Instruction – What is the number of lines containing the string "scene"? Answer with the number only.
-*-*-
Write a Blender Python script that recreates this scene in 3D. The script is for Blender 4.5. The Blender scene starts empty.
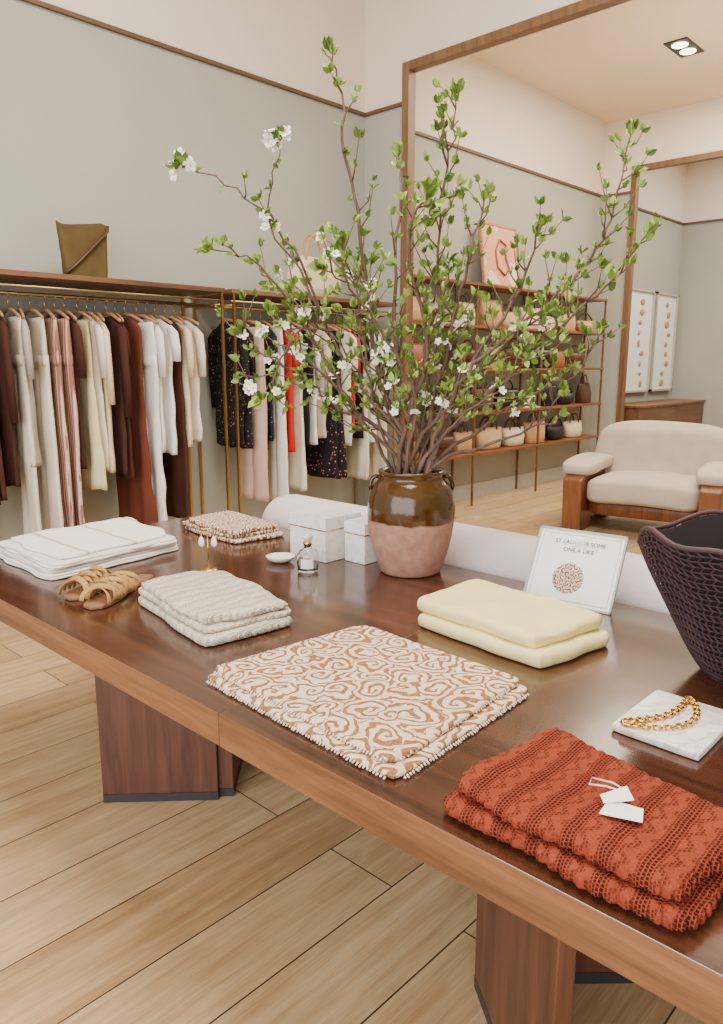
import bpy, math, random
from mathutils import Vector, Matrix, noise
random.seed(7)
COL=bpy.context.scene.collection
def C(r,g,b):
    f=lambda x:((x/255)/12.92 if x/255<=.04045 else ((x/255+.055)/1.055)**2.4)
    return (f(r),f(g),f(b),1)
# ------------------------------------------------------------ materials
class G:
    def __init__(s,name,rough=.6,metal=0,spec=None):
        s.m=bpy.data.materials.new(name); s.m.use_nodes=True; s.nt=s.m.node_tree
        s.b=s.nt.nodes["Principled BSDF"]; s.b.inputs["Roughness"].default_value=rough; s.b.inputs["Metallic"].default_value=metal
        if spec is not None: s.b.inputs["Specular IOR Level"].default_value=spec
    def n(s,t,props=None,**inp):
        nd=s.nt.nodes.new(t)
        for k,v in (props or {}).items(): setattr(nd,k,v)
        for k,v in inp.items():
            key=int(k[1:]) if k[0]=='i' and k[1:].isdigit() else k.replace('_',' ')
            s.set(nd.inputs[key],v)
        return nd
    def set(s,sock,v):
        if isinstance(v,bpy.types.NodeSocket): s.nt.links.new(v,sock)
        else: sock.default_value=v
    def math(s,op,a,b=0.0,c=None):
        nd=s.n('ShaderNodeMath',{'operation':op},i0=a,i1=b)
        if c is not None: s.set(nd.inputs[2],c)
        return nd.outputs[0]
    def mix(s,f,a,b):
        nd=s.nt.nodes.new('ShaderNodeMix'); nd.data_type='RGBA'
        s.set(nd.inputs[0],f); s.set(nd.inputs[6],a); s.set(nd.inputs[7],b); return nd.outputs[2]
    def co(s): return s.n('ShaderNodeTexCoord').outputs['Object']
    def mapp(s,v,scale,rot=(0,0,0)):
        return s.n('ShaderNodeMapping',Vector=v,Scale=scale,Rotation=rot).outputs[0]
    def noise(s,v,scale,detail=4,dist=0):
        return s.n('ShaderNodeTexNoise',Vector=v,Scale=scale,Detail=detail,Distortion=dist).outputs[0]
    def color(s,v): s.set(s.b.inputs["Base Color"],v)
    def bump(s,h,st=.3,d=.01):
        nd=s.n('ShaderNodeBump',Strength=st,Distance=d,Height=h); s.nt.links.new(nd.outputs[0],s.b.inputs["Normal"])
    def step(s,v,t,w=.05):
        return s.n('ShaderNodeMapRange',i0=v,i1=t-w,i2=t+w).outputs[0]
def plain(name,c,rough=.6,metal=0,spec=None,var=.06):
    g=G(name,rough,metal,spec); v=g.co(); n=g.noise(v,14,3)
    d=tuple(max(0,x*(1-var*3)) for x in c[:3])+(1,)
    g.color(g.mix(n,d,tuple(min(1,x*(1+var)) for x in c[:3])+(1,))); return g.m
def fabric(name,c,c2=None,scale=300,bump=.25,spec=.15):
    g=G(name,.92,0,spec); v=g.co(); n=g.noise(v,scale,2); n2=g.noise(v,9,3)
    c2=c2 or tuple(x*.78 for x in c[:3])+(1,)
    g.color(g.mix(n2,c2,c)); g.bump(n,bump,.004); return g.m
def wood(name,c1,c2,axis=0,scale=6,rough=.4,bump=.1,coat=0):
    g=G(name,rough); v=g.co(); sc=[scale]*3; sc[axis]=scale*.07
    mv=g.mapp(v,tuple(sc)); n=g.noise(mv,3.0,8,.8); n2=g.noise(mv,22,5)
    f=g.math('ADD',g.math('MULTIPLY',n,.7),g.math('MULTIPLY',n2,.3)); f=g.step(f,.5,.14)
    g.color(g.mix(f,c1,c2)); g.bump(n2,bump,.002)
    if coat: g.b.inputs["Coat Weight"].default_value=coat; g.b.inputs["Coat Roughness"].default_value=.1
    return g.m
def lace(name,c,dark,k,bandp,rough=.95,rot=0.0,depth=.6,bw=.35,th=.62):
    g=G(name,rough,0,.1); v=g.co(); mv=g.mapp(v,(1,1,1),(0,0,rot))
    s=g.n('ShaderNodeSeparateXYZ',i0=mv); w=2*math.pi/k
    x=s.outputs[0]; y=g.math('ADD',s.outputs[1],s.outputs[2])
    a=g.math('MULTIPLY',g.math('SINE',g.math('MULTIPLY',x,w)),g.math('SINE',g.math('MULTIPLY',y,w)))
    b=g.math('SINE',g.math('MULTIPLY',x,2*math.pi/bandp))
    b2=g.math('SINE',g.math('MULTIPLY',y,2*math.pi/(bandp*2.3)))
    h=g.math('ADD',a,g.math('ADD',g.math('MULTIPLY',b,bw),g.math('MULTIPLY',b2,.2)))
    n=g.noise(v,260,2); n2=g.noise(v,10,3)
    f=g.math('MULTIPLY',g.step(h,th,.2),depth)
    base=g.mix(n2,tuple(q*.8 for q in c[:3])+(1,),c)
    g.color(g.mix(f,base,dark)); g.bump(g.math('SUBTRACT',n,g.math('MULTIPLY',h,.8)),.5,.003); return g.m
def crochet(name,c,dark,bw_,rh,mort,band,rot=0.0,depth=.85):
    # yarn grid with open holes in bands
    g=G(name,.95,0,.08); v=g.co(); s0=g.n('ShaderNodeSeparateXYZ',i0=g.mapp(v,(1,1,1),(0,0,rot)))
    wob=g.math('MULTIPLY',g.math('SUBTRACT',g.noise(v,30,2),.5),.006)
    x=g.math('ADD',s0.outputs[0],wob); y=g.math('ADD',g.math('ADD',s0.outputs[1],s0.outputs[2]),wob)
    cv=g.n('ShaderNodeCombineXYZ',i0=y,i1=x).outputs[0]
    br=g.n('ShaderNodeTexBrick',{'offset':.5,'offset_frequency':2},Vector=cv,Color1=(1,1,1,1),Color2=(1,1,1,1),Mortar=(0,0,0,1),Scale=1.0)
    br.inputs['Mortar Size'].default_value=mort; br.inputs['Mortar Smooth'].default_value=.7; br.inputs['Brick Width'].default_value=bw_; br.inputs['Row Height'].default_value=rh
    hole=g.math('SUBTRACT',1.0,br.outputs[1])
    sx=g.math('SINE',g.math('MULTIPLY',x,2*math.pi/band))
    zig=g.math('SINE',g.math('ADD',g.math('MULTIPLY',x,2*math.pi/(band*.5)),g.math('MULTIPLY',g.math('SINE',g.math('MULTIPLY',y,2*math.pi/.045)),1.6)))
    mk=g.math('MAXIMUM',g.step(sx,.35,.15),g.math('MULTIPLY',g.step(zig,.45,.2),.6))
    n=g.noise(v,240,3); n2=g.noise(v,11,3)
    f=g.math('MULTIPLY',g.math('MULTIPLY',hole,mk),depth)
    fine=g.n('ShaderNodeTexVoronoi',Vector=v,Scale=210.0).outputs['Distance']
    base=g.mix(n2,tuple(q*.75 for q in c[:3])+(1,),c); base=g.mix(g.math('MULTIPLY',g.step(fine,.45,.25),.35),base,tuple(q*.55 for q in c[:3])+(1,))
    g.color(g.mix(f,base,dark)); g.bump(g.math('SUBTRACT',g.math('ADD',n,g.math('MULTIPLY',fine,.8)),g.math('MULTIPLY',f,2.2)),.8,.003); return g.m
def scroll(name,base,line,scale,turns,th=.15,line2=None,thr=.3,warp=.7,wf=.9):
    g=G(name,.9,0,.15); v=g.co()
    nz=g.n('ShaderNodeTexNoise',Vector=v,Scale=scale*wf,Detail=2).outputs[1]
    off=g.n('ShaderNodeVectorMath',{'operation':'SCALE'},i0=nz); off.inputs['Scale'].default_value=warp/scale
    vv=g.n('ShaderNodeVectorMath',{'operation':'ADD'},i0=v,i1=off.outputs[0]).outputs[0]
    sc=g.mapp(vv,(scale,scale,scale*.3))
    vo=g.n('ShaderNodeTexVoronoi',{'voronoi_dimensions':'2D'},Vector=sc,Scale=1.0,Randomness=.9)
    d=g.n('ShaderNodeVectorMath',{'operation':'SUBTRACT'},i0=sc,i1=vo.outputs['Position'])
    s=g.n('ShaderNodeSeparateXYZ',i0=d.outputs[0])
    sp=g.n('ShaderNodeSeparateXYZ',i0=vo.outputs['Color'])
    sg=g.math('SUBTRACT',g.math('MULTIPLY',g.math('GREATER_THAN',sp.outputs[0],.5),2.0),1.0)
    ang=g.math('MULTIPLY',g.math('ARCTAN2',s.outputs[1],s.outputs[0]),sg)
    spv=g.math('SINE',g.math('ADD',ang,g.math('MULTIPLY',vo.outputs['Distance'],turns)))
    m=g.step(spv,thr,th)
    n=g.noise(v,420,2)
    dots=g.n('ShaderNodeTexVoronoi',Vector=v,Scale=190.0).outputs['Distance']
    base2=g.mix(g.noise(v,8,2),base,tuple(q*.86 for q in base[:3])+(1,))
    g.color(g.mix(m,base2,g.mix(g.step(dots,.5,.25),line,line2 or tuple(q*.55 for q in line[:3])+(1,))))
    g.bump(g.math('ADD',n,g.math('MULTIPLY',m,3.0)),.6,.003); return g.m
def dots(name,base,dot,scale=45,r=.28):
    g=G(name,.85,0,.2); v=g.co(); vo=g.n('ShaderNodeTexVoronoi',Vector=v,Scale=float(scale))
    m=g.step(vo.outputs['Distance'],r,.04)
    g.color(g.mix(m,dot,base)); return g.m
def marble(name,a,b2):
    g=G(name,.3); v=g.co(); n=g.noise(v,9,6,2.5); m=g.step(g.math('ABSOLUTE',g.math('SUBTRACT',n,.5)),.03,.03)
    g.color(g.mix(m,a,b2)); return g.m
def metal(name,c,rough=.25):
    g=G(name,rough,1); n=g.noise(g.co(),40,2); g.color(g.mix(n,c,tuple(q*.8 for q in c[:3])+(1,))); return g.m
def emit(name,c,st):
    g=G(name); g.set(g.b.inputs["Emission Color"],c); g.set(g.b.inputs["Emission Strength"],st); g.color(c); return g.m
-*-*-
Task solution – 2